** Start of INFORMATION SUPPLIED **

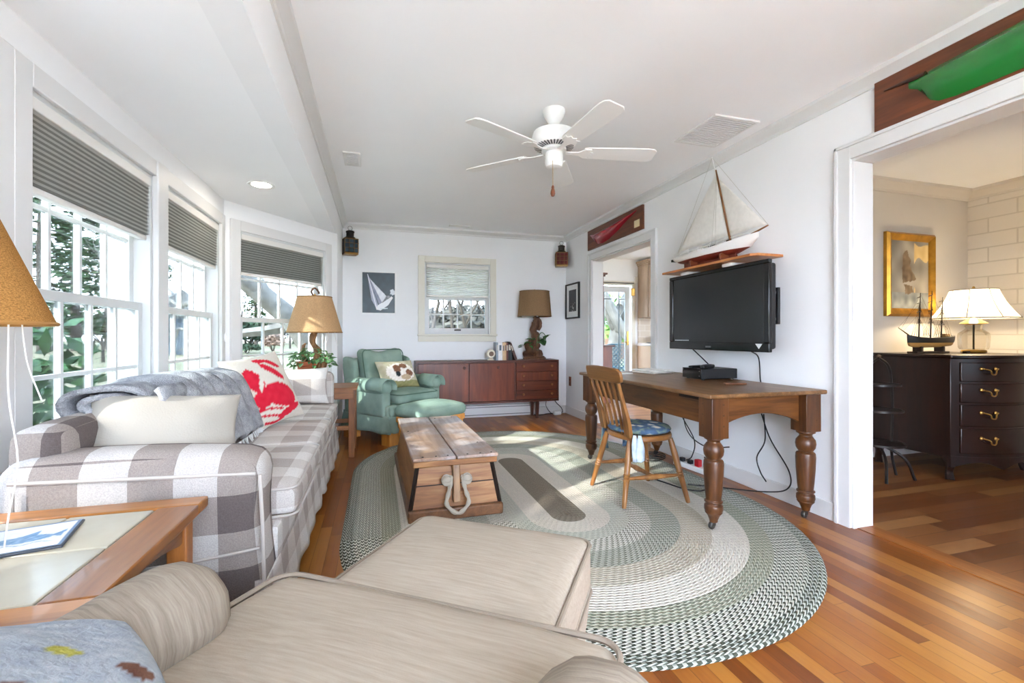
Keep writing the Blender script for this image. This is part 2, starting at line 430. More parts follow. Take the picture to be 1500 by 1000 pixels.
# crown mouldings, baseboards, casings
def crown(b, p, q, z, s=.07, inw=(1, 0)):
    """moulding profile swept from p to q, projecting to inw"""
    prof = [(0, 0), (.012, 0), (.016, .02), (s*.5, s*.55), (s*.8, s*.72), (s*.85, s), (0, s)]
    vs = [];
    for e in (p, q):
        for d, h in prof: vs.append((e[0]+inw[0]*d, e[1]+inw[1]*d, z-s+h))
    n = len(prof); fs = [(i, (i+1) % n, n+(i+1) % n, n+i) for i in range(n)]+[tuple(range(n)), tuple(reversed(range(n, 2*n)))]
    b.add(vs, fs)
def trimobj(name, m, runs, z, s, kind='structure'):
    b = MB()
    for p, q, w in runs: crown(b, p, q, z, s, w)
    b.build(name, m, None, kind=kind, smooth=30)
trimobj('trim_2', M_TRIM, [((XR, YF), (XR, YB), (-1, 0)), ((XR, YB), (XL, YB), (0, -1)), ((XL, YB), (XL, YF), (1, 0))], ZC, .075)
trimobj('trim_3', M_WALL2, [((XR+.14, YD), (XD, YD), (0, -1)), ((XD, YD), (XD, YF), (-1, 0))], ZC, .1)
def base(name, runs, h=.11, t=.016):
    b = MB()
    for x0, x1, y0, y1 in runs: b.box(x0, x1, y0, y1, 0, h)
    b.build(name, M_TRIM, None, bevel=.004, kind='structure')
base('baseboard_right', [(XR-.016, XR, 2.08, 3.89), (XR-.016, XR, 5.41, YB-.016)])
base('baseboard_back', [(XL+.016, XR, YB-.016, YB)])
base('baseboard_left', [(XL, XL+.016, 5.2, YB)])
base('baseboard_dining', [(XR+.14, XD, YD-.016, YD), (XD-.016, XD, YF, YD-.016)])
def casing(name, y0, y1, zt, w=.09, near=True):
    b = MB(); o = .02
    for (a, c) in ([(y0-w, y0)] if True else [])+([(y1, y1+w)] if near else []):
        b.box(XR-o, XR, a, c, 0, zt+w); b.box(XR-o-.008, XR-o, (a if a < y0 else c-.02), (a+.02 if a < y0 else c), 0, zt+w)
    b.box(XR-o, XR, y0, y1, zt, zt+w); b.box(XR-o-.008, XR-o, y0-w, y1+w, zt+w-.02, zt+w)
    # jamb lining
    b.box(XR-.004, XR+.144, y0, y0+.014, 0, zt-.014); b.box(XR-.004, XR+.144, y1-.014, y1, 0, zt-.014); b.box(XR-.004, XR+.144, y0, y1, zt-.014, zt)
    b.build(name, M_TRIM, None, bevel=.003, kind='structure')
casing('trim_4', -.35, 1.98, 2.12)
casing('trim_5', 3.98, 5.3, 2.07)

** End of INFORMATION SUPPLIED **

* [WORK TO BE COMPLETED]
Return to the listing above and set it down exactly, leaving out its pictures.

* [SOLUTION TO THIS PROBLEM]
Keep writing the Blender script for this image. This is part 2, starting at line 430. More parts follow. Take the picture to be 1500 by 1000 pixels.
# crown mouldings, baseboards, casings
def crown(b, p, q, z, s=.07, inw=(1, 0)):
    """moulding profile swept from p to q, projecting to inw"""
    prof = [(0, 0), (.012, 0), (.016, .02), (s*.5, s*.55), (s*.8, s*.72), (s*.85, s), (0, s)]
    vs = [];
    for e in (p, q):
        for d, h in prof: vs.append((e[0]+inw[0]*d, e[1]+inw[1]*d, z-s+h))
    n = len(prof); fs = [(i, (i+1) % n, n+(i+1) % n, n+i) for i in range(n)]+[tuple(range(n)), tuple(reversed(range(n, 2*n)))]
    b.add(vs, fs)
def trimobj(name, m, runs, z, s, kind='structure'):
    b = MB()
    for p, q, w in runs: crown(b, p, q, z, s, w)
    b.build(name, m, None, kind=kind, smooth=30)
trimobj('trim_2', M_TRIM, [((XR, YF), (XR, YB), (-1, 0)), ((XR, YB), (XL, YB), (0, -1)), ((XL, YB), (XL, YF), (1, 0))], ZC, .075)
trimobj('trim_3', M_WALL2, [((XR+.14, YD), (XD, YD), (0, -1)), ((XD, YD), (XD, YF), (-1, 0))], ZC, .1)
def base(name, runs, h=.11, t=.016):
    b = MB()
    for x0, x1, y0, y1 in runs: b.box(x0, x1, y0, y1, 0, h)
    b.build(name, M_TRIM, None, bevel=.004, kind='structure')
base('baseboard_right', [(XR-.016, XR, 2.08, 3.89), (XR-.016, XR, 5.41, YB-.016)])
base('baseboard_back', [(XL+.016, XR, YB-.016, YB)])
base('baseboard_left', [(XL, XL+.016, 5.2, YB)])
base('baseboard_dining', [(XR+.14, XD, YD-.016, YD), (XD-.016, XD, YF, YD-.016)])
def casing(name, y0, y1, zt, w=.09, near=True):
    b = MB(); o = .02
    for (a, c) in ([(y0-w, y0)] if True else [])+([(y1, y1+w)] if near else []):
        b.box(XR-o, XR, a, c, 0, zt+w); b.box(XR-o-.008, XR-o, (a if a < y0 else c-.02), (a+.02 if a < y0 else c), 0, zt+w)
    b.box(XR-o, XR, y0, y1, zt, zt+w); b.box(XR-o-.008, XR-o, y0-w, y1+w, zt+w-.02, zt+w)
    # jamb lining
    b.box(XR-.004, XR+.144, y0, y0+.014, 0, zt-.014); b.box(XR-.004, XR+.144, y1-.014, y1, 0, zt-.014); b.box(XR-.004, XR+.144, y0, y1, zt-.014, zt)
    b.build(name, M_TRIM, None, bevel=.003, kind='structure')
casing('trim_4', -.35, 1.98, 2.12)
casing('trim_5', 3.98, 5.3, 2.07)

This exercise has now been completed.